The real problem that everyone is missing is what that cash represents. A paper note was originally intended to be a receipt for something, namely a piece of metal in a vault. The bankers have known for thousands of years that people trade receipts without physically trading the object of the receipt- so they just print up 10-100x as many receipts and boom, they're instantly 100x more wealthy than you. It's actually far worse than that, but that's the general idea of fiat currency and fractional reserve.

So all fiat currencies, whether paper or digital, are entirely rigged and built for fraud from the ground up. There is nothing free about this fraud. The deck is stacked against everyone except the bankers who manipulate the issuance of currency and credit (debt) from behind the scenes, and answer to nobody, not even government.

money vs. currency

money is needed in a free market, currency does nothing good at all for anyone but the people making it out of thin air.

money is needed, currency is the death of the free market.

it is central banks which should be abolished or there will never be a free market. the central bank is the hub of government/banker control, which is demonstrated in the communist system. one of the main tenets of communism is the central bank. cash is integral to free markets. the only part government should have in it, if any, is keeping any bank from becoming too powerful. also all cash should be privatized. competition being the life blood of free markets. did i miss anything?

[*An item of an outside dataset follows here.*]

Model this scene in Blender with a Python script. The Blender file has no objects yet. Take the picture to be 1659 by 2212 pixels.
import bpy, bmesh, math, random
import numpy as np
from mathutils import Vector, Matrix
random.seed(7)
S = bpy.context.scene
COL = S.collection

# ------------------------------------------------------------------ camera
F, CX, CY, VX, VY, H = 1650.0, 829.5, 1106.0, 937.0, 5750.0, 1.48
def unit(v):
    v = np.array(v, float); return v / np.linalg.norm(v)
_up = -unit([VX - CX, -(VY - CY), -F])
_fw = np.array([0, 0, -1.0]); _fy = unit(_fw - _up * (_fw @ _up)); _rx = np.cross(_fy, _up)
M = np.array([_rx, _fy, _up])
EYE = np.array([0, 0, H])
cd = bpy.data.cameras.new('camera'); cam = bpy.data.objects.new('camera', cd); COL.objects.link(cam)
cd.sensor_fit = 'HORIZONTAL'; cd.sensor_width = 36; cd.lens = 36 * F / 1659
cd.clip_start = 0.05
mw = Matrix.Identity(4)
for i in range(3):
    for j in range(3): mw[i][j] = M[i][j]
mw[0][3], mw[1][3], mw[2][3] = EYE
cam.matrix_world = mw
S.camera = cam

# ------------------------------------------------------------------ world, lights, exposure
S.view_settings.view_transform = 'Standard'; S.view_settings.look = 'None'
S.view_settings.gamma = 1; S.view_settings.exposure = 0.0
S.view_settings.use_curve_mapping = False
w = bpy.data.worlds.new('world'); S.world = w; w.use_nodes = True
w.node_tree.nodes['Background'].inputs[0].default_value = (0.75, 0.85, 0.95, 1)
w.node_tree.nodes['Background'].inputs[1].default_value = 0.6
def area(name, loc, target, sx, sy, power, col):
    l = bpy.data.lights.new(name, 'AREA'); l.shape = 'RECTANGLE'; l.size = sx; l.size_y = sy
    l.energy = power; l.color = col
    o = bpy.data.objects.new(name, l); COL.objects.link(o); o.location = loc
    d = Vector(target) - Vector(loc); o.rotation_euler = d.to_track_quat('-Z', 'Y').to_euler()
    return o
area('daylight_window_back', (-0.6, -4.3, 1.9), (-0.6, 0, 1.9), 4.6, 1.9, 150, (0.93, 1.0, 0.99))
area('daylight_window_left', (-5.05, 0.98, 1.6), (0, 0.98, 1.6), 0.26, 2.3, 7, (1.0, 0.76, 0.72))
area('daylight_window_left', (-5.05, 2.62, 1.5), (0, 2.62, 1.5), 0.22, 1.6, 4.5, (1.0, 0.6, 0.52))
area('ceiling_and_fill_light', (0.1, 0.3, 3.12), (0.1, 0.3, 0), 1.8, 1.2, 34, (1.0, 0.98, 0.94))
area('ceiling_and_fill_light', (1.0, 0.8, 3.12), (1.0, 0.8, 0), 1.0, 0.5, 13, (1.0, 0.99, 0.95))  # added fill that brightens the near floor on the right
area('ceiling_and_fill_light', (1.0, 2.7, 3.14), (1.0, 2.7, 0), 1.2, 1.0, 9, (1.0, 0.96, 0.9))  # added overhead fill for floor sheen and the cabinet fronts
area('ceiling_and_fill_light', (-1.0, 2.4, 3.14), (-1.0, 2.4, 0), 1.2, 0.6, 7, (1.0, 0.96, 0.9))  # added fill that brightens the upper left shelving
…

The incompatibility of the "sustainable solvency of banks" under a negative interest rate scenario is likely the motive for coming up with these silly explanations. The truth would not go down all that well.

I was working on the next article on my War on Cash series when I saw the article that inspired me to write this post. The article I'm working on is about the forces that conspire to fight the war on cash. Definitely part of it is financial institutions that want to ensure that they remain profitable and become more and more essential. Another part is regulators that believe that the more information they have, regardless of its quality or targeting, the better they can fight crime.